(Scripts that build scenes)
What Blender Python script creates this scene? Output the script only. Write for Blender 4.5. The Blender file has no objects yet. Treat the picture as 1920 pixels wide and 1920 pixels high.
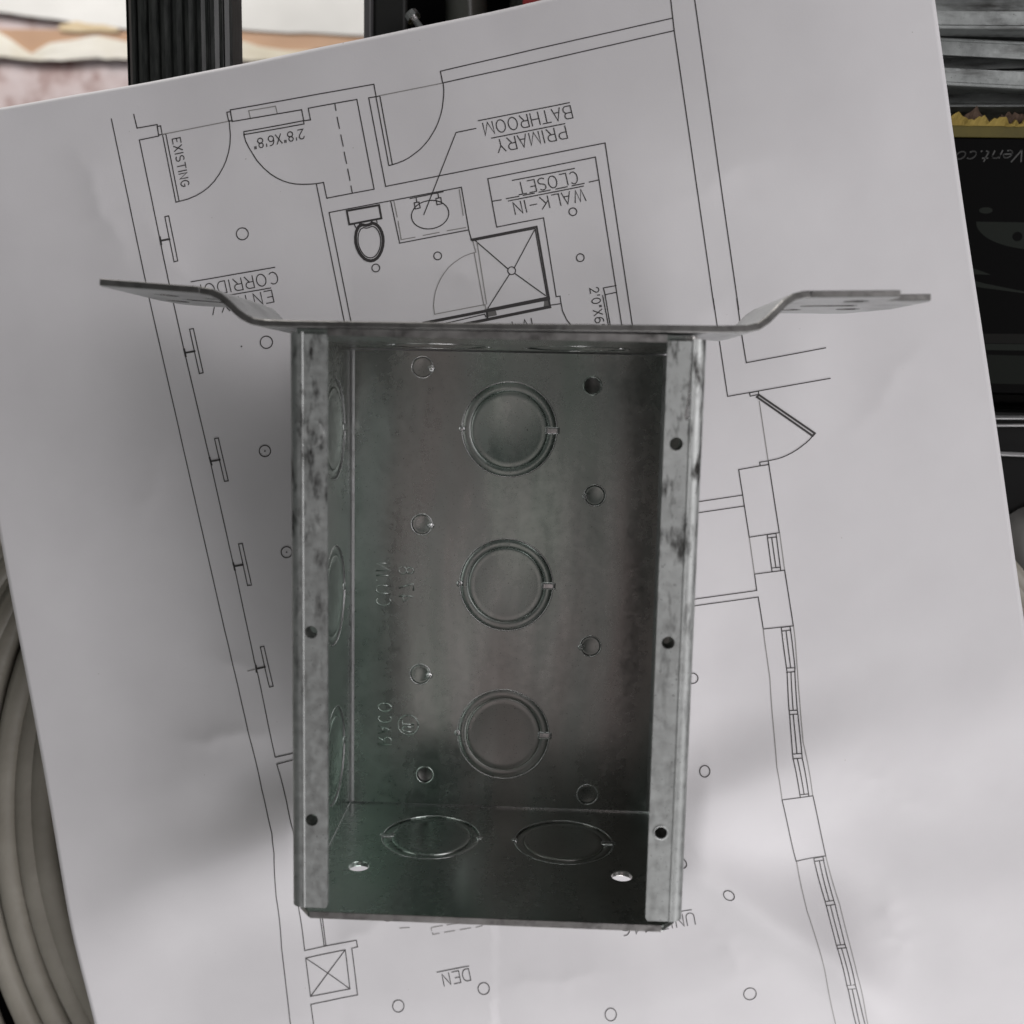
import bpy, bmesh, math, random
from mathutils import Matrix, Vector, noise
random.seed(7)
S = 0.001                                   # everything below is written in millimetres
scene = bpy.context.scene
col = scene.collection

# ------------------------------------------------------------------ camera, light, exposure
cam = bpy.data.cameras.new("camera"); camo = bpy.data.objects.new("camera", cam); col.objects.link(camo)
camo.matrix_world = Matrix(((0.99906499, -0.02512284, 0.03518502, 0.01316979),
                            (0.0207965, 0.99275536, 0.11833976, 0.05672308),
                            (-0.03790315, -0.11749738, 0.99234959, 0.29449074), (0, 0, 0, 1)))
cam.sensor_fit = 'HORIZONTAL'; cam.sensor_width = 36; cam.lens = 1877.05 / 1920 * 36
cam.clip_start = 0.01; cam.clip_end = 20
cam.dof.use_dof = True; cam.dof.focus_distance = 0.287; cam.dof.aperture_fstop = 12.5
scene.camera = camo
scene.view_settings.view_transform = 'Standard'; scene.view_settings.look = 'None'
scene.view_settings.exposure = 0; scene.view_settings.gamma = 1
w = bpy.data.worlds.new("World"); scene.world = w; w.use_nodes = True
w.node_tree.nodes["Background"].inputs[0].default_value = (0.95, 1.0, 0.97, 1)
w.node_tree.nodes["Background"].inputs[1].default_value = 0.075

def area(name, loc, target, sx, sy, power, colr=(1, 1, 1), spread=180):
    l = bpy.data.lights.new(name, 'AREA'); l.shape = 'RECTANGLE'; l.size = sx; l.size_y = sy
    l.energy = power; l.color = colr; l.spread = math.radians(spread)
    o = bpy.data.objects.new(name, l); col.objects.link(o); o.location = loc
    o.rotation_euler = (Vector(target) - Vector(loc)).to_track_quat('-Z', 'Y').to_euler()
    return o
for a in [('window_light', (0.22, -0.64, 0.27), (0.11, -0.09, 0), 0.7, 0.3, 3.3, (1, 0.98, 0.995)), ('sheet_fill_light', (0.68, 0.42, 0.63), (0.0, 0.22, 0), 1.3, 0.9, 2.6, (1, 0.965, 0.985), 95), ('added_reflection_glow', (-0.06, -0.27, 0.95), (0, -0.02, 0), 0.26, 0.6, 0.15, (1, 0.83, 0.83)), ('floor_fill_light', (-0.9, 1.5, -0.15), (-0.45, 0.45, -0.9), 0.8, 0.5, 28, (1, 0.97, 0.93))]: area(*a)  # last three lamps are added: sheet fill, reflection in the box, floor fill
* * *
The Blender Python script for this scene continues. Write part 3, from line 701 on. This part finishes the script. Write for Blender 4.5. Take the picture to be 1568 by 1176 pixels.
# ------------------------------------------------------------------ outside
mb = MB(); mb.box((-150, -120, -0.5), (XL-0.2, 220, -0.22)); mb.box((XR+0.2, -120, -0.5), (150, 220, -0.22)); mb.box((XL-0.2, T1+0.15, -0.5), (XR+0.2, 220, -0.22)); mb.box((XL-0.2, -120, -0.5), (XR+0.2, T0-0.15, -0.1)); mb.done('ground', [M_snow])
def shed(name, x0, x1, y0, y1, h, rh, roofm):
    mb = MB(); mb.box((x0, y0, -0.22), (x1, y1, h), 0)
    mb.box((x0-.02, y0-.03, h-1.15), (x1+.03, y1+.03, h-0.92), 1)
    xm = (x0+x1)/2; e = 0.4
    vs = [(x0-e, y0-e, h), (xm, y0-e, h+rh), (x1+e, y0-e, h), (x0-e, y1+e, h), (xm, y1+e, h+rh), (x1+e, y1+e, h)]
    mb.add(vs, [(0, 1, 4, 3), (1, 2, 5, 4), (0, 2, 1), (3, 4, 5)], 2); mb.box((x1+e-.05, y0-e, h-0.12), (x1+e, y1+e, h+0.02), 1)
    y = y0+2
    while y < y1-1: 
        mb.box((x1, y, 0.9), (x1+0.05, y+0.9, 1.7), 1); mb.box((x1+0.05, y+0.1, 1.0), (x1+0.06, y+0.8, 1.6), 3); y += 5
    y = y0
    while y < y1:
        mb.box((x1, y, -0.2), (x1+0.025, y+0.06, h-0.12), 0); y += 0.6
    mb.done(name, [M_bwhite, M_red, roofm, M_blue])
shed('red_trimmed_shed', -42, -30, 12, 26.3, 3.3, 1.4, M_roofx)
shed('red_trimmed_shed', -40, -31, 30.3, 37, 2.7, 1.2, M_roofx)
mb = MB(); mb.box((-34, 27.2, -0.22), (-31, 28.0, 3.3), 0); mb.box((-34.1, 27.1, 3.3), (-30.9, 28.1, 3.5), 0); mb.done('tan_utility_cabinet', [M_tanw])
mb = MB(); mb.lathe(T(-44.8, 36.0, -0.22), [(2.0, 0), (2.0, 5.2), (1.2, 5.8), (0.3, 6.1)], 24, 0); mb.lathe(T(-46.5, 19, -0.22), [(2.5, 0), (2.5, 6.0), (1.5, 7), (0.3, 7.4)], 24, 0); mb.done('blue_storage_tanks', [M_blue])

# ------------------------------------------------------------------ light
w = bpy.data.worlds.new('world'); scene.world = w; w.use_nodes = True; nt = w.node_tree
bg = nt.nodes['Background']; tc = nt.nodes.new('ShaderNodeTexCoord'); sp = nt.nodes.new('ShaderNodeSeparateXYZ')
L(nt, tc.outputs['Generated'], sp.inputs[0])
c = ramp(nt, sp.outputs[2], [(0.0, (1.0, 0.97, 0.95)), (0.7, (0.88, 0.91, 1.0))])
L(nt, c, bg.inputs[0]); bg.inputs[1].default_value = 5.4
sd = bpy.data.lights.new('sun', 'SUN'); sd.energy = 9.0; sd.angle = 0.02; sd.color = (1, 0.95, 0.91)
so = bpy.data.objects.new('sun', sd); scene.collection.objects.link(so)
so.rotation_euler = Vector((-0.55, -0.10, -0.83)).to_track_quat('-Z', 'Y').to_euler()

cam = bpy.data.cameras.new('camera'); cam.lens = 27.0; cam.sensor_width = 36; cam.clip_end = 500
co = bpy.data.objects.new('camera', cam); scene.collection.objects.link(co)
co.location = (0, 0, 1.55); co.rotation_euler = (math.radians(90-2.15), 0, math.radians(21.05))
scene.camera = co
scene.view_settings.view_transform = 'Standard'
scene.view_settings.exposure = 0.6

## Task prompt
Copy each line above that contains the word "from".

## Output below
from mathutils import Matrix, Vector, noise
The Blender Python script for this scene continues. Write part 3, from line 701 on. This part finishes the script. Write for Blender 4.5. Take the picture to be 1568 by 1176 pixels.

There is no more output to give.